Mais c’est peut-être cela qui est le plus important dans le contexte de Gaza : comme l’humanitarisme et le génocide obscène, comme la joie et la fête des soldats israéliens lorsqu’ils tuent des Palestiniens et détruisent leurs maisons, tout est désormais mis à nu. C’est une guerre sans voile. Pas de draps, pas de voiles, pas d’œillères idéologiques. La forme sociale de cette collaboration, son émergence brutale dans la sphère publique, révèle quelque chose de fondamental sur la nature de cette guerre. Elle n’est pas seulement génocidaire, elle est obscène et éhontée, n’exigeant rien du monde si ce n’est la passivité. 

Ce à quoi nous assistons n’est pas seulement une campagne militaire, mais le théâtre de l’effondrement, non pas de Gaza, mais des œillères idéologiques, des discours et des revendications morales d’un monde qui n’est plus capable de se justifier.
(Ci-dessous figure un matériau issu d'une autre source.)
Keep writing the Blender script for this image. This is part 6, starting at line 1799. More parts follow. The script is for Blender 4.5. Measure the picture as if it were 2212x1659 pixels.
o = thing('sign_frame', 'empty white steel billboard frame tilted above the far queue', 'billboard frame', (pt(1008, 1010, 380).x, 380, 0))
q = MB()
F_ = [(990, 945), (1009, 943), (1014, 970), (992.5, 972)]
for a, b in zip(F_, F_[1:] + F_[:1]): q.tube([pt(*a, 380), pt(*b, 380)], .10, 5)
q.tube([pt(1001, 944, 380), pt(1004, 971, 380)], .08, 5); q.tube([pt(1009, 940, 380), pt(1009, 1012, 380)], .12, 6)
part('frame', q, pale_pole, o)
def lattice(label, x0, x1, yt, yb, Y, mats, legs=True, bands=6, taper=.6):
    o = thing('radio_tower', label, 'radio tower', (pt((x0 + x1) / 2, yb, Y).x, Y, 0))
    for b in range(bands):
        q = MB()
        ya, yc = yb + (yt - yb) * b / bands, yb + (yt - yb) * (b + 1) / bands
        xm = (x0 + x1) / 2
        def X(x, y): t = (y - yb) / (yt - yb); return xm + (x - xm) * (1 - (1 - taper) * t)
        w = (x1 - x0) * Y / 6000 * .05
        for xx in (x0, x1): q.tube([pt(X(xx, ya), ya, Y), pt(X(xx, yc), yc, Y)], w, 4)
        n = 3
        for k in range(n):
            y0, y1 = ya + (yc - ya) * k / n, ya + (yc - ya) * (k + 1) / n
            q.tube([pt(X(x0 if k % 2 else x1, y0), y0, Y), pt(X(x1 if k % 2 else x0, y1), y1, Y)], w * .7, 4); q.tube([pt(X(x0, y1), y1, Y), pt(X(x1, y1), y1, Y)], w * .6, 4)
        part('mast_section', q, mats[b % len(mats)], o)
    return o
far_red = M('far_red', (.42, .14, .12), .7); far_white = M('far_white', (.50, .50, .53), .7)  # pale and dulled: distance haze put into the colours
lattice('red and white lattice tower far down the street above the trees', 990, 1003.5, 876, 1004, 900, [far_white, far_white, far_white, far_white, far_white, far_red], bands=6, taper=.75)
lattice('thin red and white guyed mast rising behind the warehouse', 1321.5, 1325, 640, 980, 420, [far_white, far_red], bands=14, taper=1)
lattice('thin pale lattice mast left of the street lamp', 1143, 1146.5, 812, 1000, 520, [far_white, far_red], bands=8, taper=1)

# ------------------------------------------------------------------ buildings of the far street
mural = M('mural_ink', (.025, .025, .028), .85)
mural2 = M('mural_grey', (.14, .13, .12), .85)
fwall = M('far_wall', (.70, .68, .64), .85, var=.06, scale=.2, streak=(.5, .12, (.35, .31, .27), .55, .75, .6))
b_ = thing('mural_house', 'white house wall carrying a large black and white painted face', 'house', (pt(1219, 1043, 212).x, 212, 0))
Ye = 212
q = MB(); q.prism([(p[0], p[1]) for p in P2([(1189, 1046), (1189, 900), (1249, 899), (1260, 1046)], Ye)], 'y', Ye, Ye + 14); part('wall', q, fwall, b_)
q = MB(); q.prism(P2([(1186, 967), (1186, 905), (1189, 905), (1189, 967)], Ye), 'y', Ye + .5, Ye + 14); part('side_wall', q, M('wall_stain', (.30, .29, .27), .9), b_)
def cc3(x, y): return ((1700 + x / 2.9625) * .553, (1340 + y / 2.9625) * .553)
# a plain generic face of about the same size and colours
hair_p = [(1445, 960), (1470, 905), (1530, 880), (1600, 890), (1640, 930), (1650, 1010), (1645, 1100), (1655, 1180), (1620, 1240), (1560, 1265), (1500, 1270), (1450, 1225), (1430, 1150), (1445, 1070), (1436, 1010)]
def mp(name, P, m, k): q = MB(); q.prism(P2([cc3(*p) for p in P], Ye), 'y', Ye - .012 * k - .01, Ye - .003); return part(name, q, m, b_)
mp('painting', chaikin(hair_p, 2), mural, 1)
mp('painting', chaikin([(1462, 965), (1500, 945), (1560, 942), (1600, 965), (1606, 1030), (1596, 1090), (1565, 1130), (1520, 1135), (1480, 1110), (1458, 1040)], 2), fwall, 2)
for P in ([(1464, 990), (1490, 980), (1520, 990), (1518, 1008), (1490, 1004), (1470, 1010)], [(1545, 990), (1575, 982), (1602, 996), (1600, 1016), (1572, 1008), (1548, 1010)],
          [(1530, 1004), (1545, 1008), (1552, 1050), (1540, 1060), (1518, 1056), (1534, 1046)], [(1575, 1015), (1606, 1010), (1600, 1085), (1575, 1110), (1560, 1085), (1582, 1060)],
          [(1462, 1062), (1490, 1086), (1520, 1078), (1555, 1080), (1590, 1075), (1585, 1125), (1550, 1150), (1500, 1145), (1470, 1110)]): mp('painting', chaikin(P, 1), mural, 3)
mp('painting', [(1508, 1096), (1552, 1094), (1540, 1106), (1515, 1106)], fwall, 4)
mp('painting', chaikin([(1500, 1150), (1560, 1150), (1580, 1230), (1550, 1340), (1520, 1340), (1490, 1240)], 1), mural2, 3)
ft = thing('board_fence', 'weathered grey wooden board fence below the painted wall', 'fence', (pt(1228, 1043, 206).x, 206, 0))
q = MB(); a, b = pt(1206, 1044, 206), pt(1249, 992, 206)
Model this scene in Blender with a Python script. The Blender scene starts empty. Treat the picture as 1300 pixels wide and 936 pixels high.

Une bande à Gaza reflète les nombreuses bandes qui nous gouvernent.

NdT

La bande d’Abou Shabab se présente sur les médias en ligne sous deux formes et avec deux « logos » : « Forces populaires » et « جهاز مكافحة الإرهاب Jihaz mukafahat al’irhab », « Service ou Agence de lutte contre le terrorisme » (image 1). Ce second logo est une copie conforme de celui du Jihaz mukafahat al’irhab yéménite, basé à Aden et dirigé par le Général Chalal Ali Shaye, un tortionnaire au pedigree chargé au service de la coalition saudo-émiratie (image 2). Ce Service est lui-même inspiré du Bureau de contre-terrorisme mis en place en Irak par les envahisseurs yankees et actuellement dirigé par le général Karim Aboud Al-Tamimi (images 3 et 4). En somme, une répétition adaptée au Machrek à l’ère de l’intelligence artificielle de la fameuse opération Oiseau bleu lancée par les services français dans l’Algérie de 1956 et condamnée comme elle à un échec cuisant.